August 20, 2008
Discovering The Freedom Of An Unarmed Man
by Muhammad Solih
Muhammad Solih (left) in Bratislava in 1968, as a Soviet soldier taking part in the invasion of Czechoslovakia.
In April 1968, I was drafted into the Soviet Army. I ended up in Hungary, in the Southern Group of Forces, a member of my division's reconnaissance battalion, stationed in the city of Szekesfehervar.
At the end of May, my division was moved to a town on the border with Czechoslovakia. We were told the move was made in connection with a upcoming exercises involving the Southern Group of Forces. We remained in that town until August 20. There were no exercises.
But we guessed that we were poised to cross into a country that was rising up against the socialist system. On August 19, my entire battalion was reequipped. Our old Kalashnikovs were replaced by modernized ones. Each soldier was given a silencer, two F-1 grenades, and three full magazines of cartridges. We were told to be prepared to kill and to be killed. We were told were going to save our Czech and Slovak brothers from the intrigues of the Western bourgeoisie.
We were young and in our hearts we were glad to be going to war. Not because we thought we were carrying out the noble mission of saviors, but because going to war made us significant. War made us powerful against our direct oppressors -- our sergeants and officers. On August 19, our officers stopped pretending in front of us and the sergeants began speaking to us in polite tones.

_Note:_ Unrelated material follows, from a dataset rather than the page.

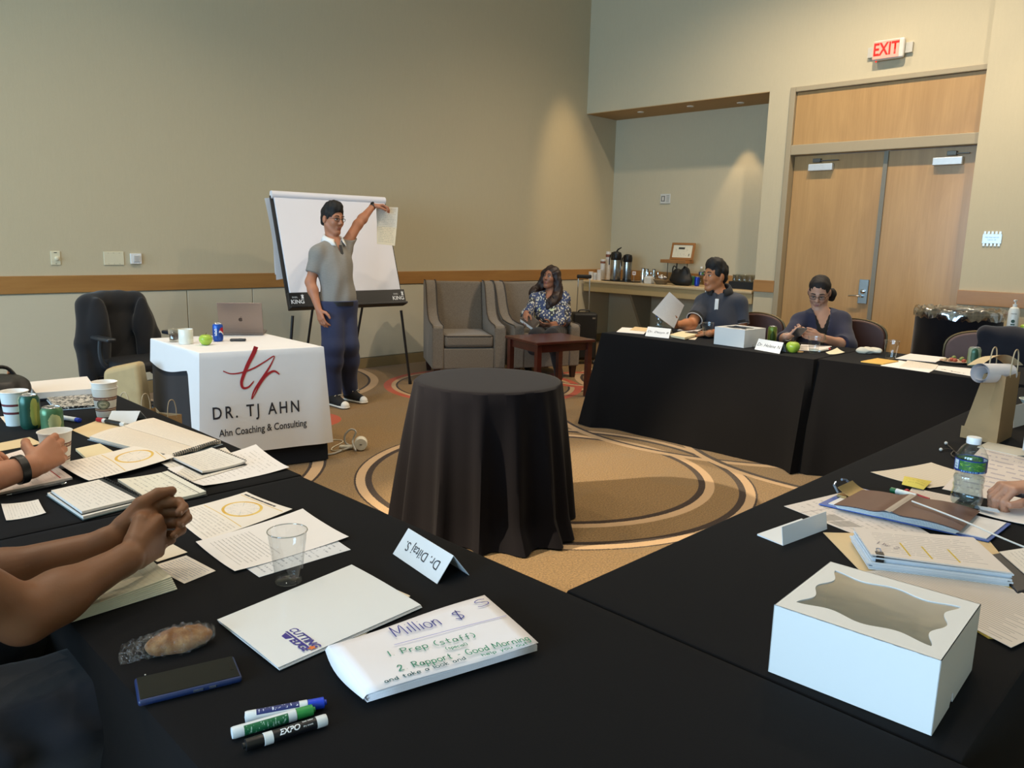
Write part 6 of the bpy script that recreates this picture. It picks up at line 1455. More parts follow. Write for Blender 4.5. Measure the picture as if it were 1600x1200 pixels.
p = P(166, 650, .75); pz = (p.x, p.y, .751); coffee_cup('printed paper cup standing by the folded white card, lower of two nested', pz, .112, .046, math.radians(150)); 
coffee_cup('printed paper cup nested in the one by the folded white card', (p.x, p.y, .751+.022), .112, .0458, math.radians(120))
AV = canmat('can_green_art', '2f5f50', ((.62, .55, .07, .30, 'b9c06a', .5), (.70, .40, .05, .34, '8ea04e', .4), (.12, .55, .07, .30, 'b9c06a', .5), (.22, .40, .05, .34, '8ea04e', .4), (.30, .75, .04, .2, 'd7d7a4', .4)))
p = P(49, 669, .75); can('drink_can', 'green can with yellow-green fruit artwork in front of the striped cup', (p.x, p.y, .751), AV, math.radians(60), group='drink cans on the left tables')
AV2 = canmat('can_green_art_two', '5c8a62', ((.3, .5, .1, .2, 'c5cf9a', .5), (.75, .55, .1, .2, 'c5cf9a', .5)))
p = P(86, 679, .75); can('drink_can', 'shorter pale green can behind the held paper cup', (p.x, p.y+.02, .751), AV2, 0, .035, .095, group='drink cans on the left tables')
# markers
def marker(label, a, b, z, body, cap, flip=False, text=None, r=.0085, roll=0, lab=None, group='dry-erase markers'):
    A, B = P(*a, z), P(*b, z); A.z = B.z = z; d = (B-A); L = d.length; t = thing('marker', label, 'marker', A, math.atan2(d.y, d.x), group)
    m = Matrix.Rotation(roll, 4, 'X') @ Matrix.Rotation(math.pi/2, 4, 'Y')      # lathe axis -> +x
    wt = M('marker_white', 'dfe4e6', .35, vary=.02)
    g = G(); g.lathe([(0, 0), (r*.93, .001), (r, .004), (r, L*.14)], 20, m, caps=False); part('end_plug', g, wt, t, smooth=True)
    g = G(); g.lathe([(r*.985, L*.14), (r*.985, L*.66)], 24, m, caps=False); part('barrel_wrap', g, body, t, smooth=True)
    g = G(); g.lathe([(r*1.02, L*.66), (r*1.02, L*.76), (r*.8, L*.77)], 20, m, caps=False); part('collar_ring', g, wt, t, smooth=True)
    g = G(); g.lathe([(r*.95, L*.765), (r*.97, L*.78), (r*.97, L*.965), (r*.85, L*.97), (r*.5, L*.972), (r*.45, L), (0, L)], 20, m, caps=False); part('cap', g, cap, t, smooth=True)
    return t, L
def wrapmat(name, base, stripe, lo=.35, hi=.75):
    g = NT(name); uv = g.xyz(g.coords('UV')); c = lin('dfe4e8'); c = g.mix(g.band(uv[0], lo, hi), c, lin(base)); tx = g.math('MULTIPLY', g.band(uv[0], lo+.03, hi-.05), g.math('GREATER_THAN', g.noise(g.vec(g.math('MULTIPLY', uv[1], 22.), g.math('MULTIPLY', uv[0], 6.)), 1, 2), .60)); c = g.mix(tx, c, lin(stripe)); g.color(c); g.set(Roughness=.35); return g.m
zr = .7595
marker('white and blue marker lying behind the other two', (382, 1121), (510, 1097), zr+.0, wrapmat('wrap_blue', '26326e', 'cfd6ea', .42, .66), M('cap_blue', '1740c8', .35))
marker('white and green marker in the middle of the three', (361, 1146), (492, 1108), zr+.0, wrapmat('wrap_green', '1f6a42', '9fc4ae', .55, .95), M('cap_green', '2f8f45', .35))
t, L = marker('white and black marker with bold white lettering, nearest of three', (511, 1124), (379, 1166), zr+.0, M('wrap_black', '15161b', .35), M('cap_black', '141416', .35))
ca = frame((0, 0, 0), (-1, 0, 0), (0, .72, .70)); rr_ = .0087
for s_, sz, u0, v0, bo in (('EXPO', .0115, -L*.47, -.0005, .0003), ('low odor', .0042, -L*.24, .0052, .0001), ('dry erase', .0038, -L*.25, -.002, 0)):
    me = text_mesh(s_, sz, 'CENTER', .25 if s_ == 'EXPO' else 0, 1, bo)
    for v in me.vertices:
        th = (v.co.y+v0)/rr_; x = u0+v.co.x; q = Matrix.Rotation(math.radians(40), 3, 'X') @ Vector((0, -math.sin(th)*-1*0+math.sin(-th)*-1*0, 0))
        an = math.radians(52)-th; v.co = Vector((-x, math.cos(an+math.pi/2)*-rr_*-1*0 + rr_*math.sin(math.radians(38)-th*-1*0-th) , rr_*math.cos(math.radians(38)-th)))
    link('lettering', me, M('ink_white', 'e9ecee', .4), t)
for lb, a, b, z, cc, bw in (('blue-capped white marker behind the held paper cup', (96, 652), (126, 657), .7595, '1f3aa8', 'dfe4e8'), ('red-capped black marker by the folded white card', (196, 664), (151, 655), .7595, 'b0202a', '1a1a1c')):
    marker(lb, a, b, z, M('wrap_'+cc, bw, .4), M('cap_'+cc, cc, .35), group='loose markers on the far left table')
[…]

I was 18 1/2 years old when I first experienced the strange freedom of a man carrying a gun.
Czechs In Their NightshirtsWe left town at 9 p.m. and crossed the border into Czechoslovakia about midnight. We passed two Hungarian soldiers standing at the border crossing. As our column of APCs entered Slovakia, the Hungarian soldiers waved and shouted. They were the same age as us. That day, it seems, they forgot how the machine guns of Soviet tanks had mowed down their older brothers on the streets of Budapest in 1956. At 4 a.m. we entered Bratislava. People in their nightshirts came out into the streets and couldn't figure out who we were. We approached the bridge across the Danube and a rumor ran through our APC that the Slovaks had mined it. I naively thought I could jump from the vehicle into the river if the bridge blew. It didn't.
Muhammad Solih
We drove into the luxurious Bratislava Castle. Someone said that Napoleon Bonaparte had once stopped there. Now, on August 21, 1968, the headquarters of our division and the soldiers of the recon battalion were stationed there. Within minutes, we had destroyed the green lawns of the castle grounds.